Eventually, the rules changed and as of the first completed html5 spec published in 2008, the rules for parsing comments were as follows:
-
We start in “tag open state,” and we encounter an
!, so we swtich to “markup declaration state” -
If the next two characters are
--we switch tocomment start state -
And finally, if the very next character is
>, we throw a parse error and switch back to “data state” instead of “comment state”.
Now, given the sequence <!-->, the comment is opened and then immediately closed. Everything following the > is outside the comments. This explains why the PDF generator, and modern browsers, render the iframe.
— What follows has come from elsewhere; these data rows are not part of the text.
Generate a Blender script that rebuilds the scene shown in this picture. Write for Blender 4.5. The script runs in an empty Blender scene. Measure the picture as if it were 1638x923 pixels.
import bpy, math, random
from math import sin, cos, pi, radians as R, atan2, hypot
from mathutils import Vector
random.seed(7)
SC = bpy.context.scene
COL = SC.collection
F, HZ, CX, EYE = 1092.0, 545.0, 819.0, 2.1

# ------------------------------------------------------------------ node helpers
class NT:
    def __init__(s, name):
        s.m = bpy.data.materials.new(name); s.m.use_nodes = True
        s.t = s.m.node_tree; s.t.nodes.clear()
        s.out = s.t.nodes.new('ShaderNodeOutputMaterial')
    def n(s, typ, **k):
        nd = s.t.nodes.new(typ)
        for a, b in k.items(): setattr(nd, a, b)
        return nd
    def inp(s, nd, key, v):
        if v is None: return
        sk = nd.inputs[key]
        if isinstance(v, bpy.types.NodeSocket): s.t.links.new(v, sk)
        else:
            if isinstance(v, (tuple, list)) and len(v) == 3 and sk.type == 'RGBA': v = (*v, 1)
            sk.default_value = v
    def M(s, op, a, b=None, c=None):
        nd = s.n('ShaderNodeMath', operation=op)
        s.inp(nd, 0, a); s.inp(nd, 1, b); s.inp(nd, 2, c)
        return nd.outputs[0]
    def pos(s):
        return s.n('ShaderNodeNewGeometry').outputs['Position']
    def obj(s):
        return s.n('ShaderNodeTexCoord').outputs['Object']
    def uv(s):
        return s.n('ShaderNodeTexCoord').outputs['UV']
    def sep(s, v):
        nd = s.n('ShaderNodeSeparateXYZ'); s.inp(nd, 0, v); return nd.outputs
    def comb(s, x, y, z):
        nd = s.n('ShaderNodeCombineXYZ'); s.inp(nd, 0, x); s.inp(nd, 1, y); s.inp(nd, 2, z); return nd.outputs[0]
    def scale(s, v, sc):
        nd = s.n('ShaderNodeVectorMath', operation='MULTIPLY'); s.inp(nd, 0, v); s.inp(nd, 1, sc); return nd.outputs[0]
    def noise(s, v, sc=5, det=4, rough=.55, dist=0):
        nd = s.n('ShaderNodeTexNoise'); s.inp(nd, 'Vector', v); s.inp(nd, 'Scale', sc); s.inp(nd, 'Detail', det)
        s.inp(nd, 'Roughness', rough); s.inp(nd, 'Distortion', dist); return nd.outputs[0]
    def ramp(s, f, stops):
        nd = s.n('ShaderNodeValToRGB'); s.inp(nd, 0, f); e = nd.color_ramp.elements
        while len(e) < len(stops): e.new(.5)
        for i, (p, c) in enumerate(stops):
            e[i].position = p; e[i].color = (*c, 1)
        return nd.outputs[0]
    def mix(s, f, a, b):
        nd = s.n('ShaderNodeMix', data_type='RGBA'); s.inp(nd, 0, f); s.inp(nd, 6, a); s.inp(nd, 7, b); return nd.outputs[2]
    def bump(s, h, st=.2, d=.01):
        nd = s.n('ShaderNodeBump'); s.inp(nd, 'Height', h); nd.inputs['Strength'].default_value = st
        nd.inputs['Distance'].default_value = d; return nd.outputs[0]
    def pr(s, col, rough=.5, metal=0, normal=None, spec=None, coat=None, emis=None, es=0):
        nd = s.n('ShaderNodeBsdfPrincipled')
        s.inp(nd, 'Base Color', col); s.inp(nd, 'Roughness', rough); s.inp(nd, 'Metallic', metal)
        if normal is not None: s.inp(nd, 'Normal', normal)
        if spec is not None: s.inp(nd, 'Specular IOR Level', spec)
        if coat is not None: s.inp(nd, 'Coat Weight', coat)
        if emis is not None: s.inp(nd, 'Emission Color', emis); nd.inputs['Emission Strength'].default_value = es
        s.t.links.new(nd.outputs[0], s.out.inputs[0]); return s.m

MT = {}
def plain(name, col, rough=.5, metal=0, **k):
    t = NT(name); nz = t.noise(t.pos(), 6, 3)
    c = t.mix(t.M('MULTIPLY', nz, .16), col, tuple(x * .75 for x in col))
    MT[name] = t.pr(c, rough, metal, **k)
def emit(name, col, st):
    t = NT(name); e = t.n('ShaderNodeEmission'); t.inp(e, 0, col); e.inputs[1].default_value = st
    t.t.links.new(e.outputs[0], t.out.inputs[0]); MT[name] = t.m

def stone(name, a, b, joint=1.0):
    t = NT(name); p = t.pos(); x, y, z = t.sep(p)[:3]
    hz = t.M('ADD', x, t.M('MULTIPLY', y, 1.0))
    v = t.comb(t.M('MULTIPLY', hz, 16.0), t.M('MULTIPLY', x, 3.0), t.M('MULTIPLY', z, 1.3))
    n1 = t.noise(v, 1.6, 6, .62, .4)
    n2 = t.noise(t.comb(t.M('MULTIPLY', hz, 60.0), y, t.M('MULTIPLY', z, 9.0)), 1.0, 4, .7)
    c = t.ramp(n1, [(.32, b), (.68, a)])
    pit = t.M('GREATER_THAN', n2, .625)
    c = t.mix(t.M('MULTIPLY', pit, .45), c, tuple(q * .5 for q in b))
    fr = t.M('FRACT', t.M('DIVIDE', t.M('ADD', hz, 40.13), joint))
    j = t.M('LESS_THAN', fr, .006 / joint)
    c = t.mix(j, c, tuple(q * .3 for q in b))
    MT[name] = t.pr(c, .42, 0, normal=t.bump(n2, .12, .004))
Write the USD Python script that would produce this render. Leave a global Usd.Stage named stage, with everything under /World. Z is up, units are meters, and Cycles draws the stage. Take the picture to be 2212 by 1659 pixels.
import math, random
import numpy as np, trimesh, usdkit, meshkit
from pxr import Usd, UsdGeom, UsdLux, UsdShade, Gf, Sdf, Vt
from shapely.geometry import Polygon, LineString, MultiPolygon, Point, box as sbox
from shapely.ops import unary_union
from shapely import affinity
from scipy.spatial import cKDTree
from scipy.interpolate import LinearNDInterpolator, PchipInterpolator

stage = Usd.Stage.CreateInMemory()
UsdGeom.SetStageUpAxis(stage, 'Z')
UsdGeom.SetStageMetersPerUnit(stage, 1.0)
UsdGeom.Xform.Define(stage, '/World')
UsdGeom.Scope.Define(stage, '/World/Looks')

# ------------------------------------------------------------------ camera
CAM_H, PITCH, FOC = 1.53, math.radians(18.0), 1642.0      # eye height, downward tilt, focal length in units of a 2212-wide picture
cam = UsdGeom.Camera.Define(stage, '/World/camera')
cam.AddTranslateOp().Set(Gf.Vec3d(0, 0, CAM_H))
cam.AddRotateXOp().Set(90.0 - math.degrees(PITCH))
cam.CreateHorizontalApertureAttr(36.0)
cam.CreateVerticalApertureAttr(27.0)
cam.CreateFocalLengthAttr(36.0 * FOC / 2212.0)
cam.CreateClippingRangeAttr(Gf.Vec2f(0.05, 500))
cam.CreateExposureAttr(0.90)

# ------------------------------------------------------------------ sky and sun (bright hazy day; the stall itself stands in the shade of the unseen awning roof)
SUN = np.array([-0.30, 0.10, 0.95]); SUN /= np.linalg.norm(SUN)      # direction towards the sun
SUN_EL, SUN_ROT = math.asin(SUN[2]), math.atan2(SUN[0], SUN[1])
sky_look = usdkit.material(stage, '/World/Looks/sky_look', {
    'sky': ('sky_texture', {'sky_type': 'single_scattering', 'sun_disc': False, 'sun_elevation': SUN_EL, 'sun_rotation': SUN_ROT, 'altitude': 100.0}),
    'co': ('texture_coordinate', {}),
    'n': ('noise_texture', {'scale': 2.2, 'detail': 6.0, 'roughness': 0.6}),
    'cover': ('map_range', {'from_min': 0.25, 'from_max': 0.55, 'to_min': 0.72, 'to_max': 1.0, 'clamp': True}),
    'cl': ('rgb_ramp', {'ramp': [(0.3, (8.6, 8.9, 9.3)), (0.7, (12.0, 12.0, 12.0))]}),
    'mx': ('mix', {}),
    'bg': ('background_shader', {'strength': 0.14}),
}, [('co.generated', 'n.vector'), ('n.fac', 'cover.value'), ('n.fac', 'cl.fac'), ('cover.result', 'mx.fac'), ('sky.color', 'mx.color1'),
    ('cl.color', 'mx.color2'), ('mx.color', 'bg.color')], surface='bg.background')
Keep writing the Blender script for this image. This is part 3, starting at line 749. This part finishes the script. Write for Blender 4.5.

This issue has been patched in the most recent version of libxml2, but I still find it frequently. Any HTML parsing framework that depends on an old version of libxml2, or was developed against an older version of the HTML5 spec is likely vulnerable to this bug. For example, beautiful soup is another parsing framework that follows the old rules for parsing comments:
>>> import bs5
>>> soup = bs4.BeautifulSoup("<iframe></iframe>", "html.parser")
>>> soup.iframe
<iframe></iframe>
>>> soup = bs4.BeautifulSoup("<!-- <iframe></iframe> -->", "html.parser")
>>> soup.iframe
>>> soup = bs4.BeautifulSoup("<!--> <iframe></iframe> -->", "html.parser")
>>> soup.iframe
>>>
Note that the last two examples, the normal comment and the abruptly closed comment, are treated the same. This has been reported but no fix has been implemented as yet.
Lesson
The lesson I learned from this research is that when you’re dealing with complex functionality that depends on a specification like an RFC, you should read it. These documents can be a slog but the more you read the better you’ll become at parsing and understanding them. There are so many subtle details hidden away in standards that are just waiting to be stumbled on by the right hacker with the right mindset. Keep your eyes peeled for ambiguous language, major changes across versions, and situations where more than one standard exists and your input is being consumed by both of them at different times.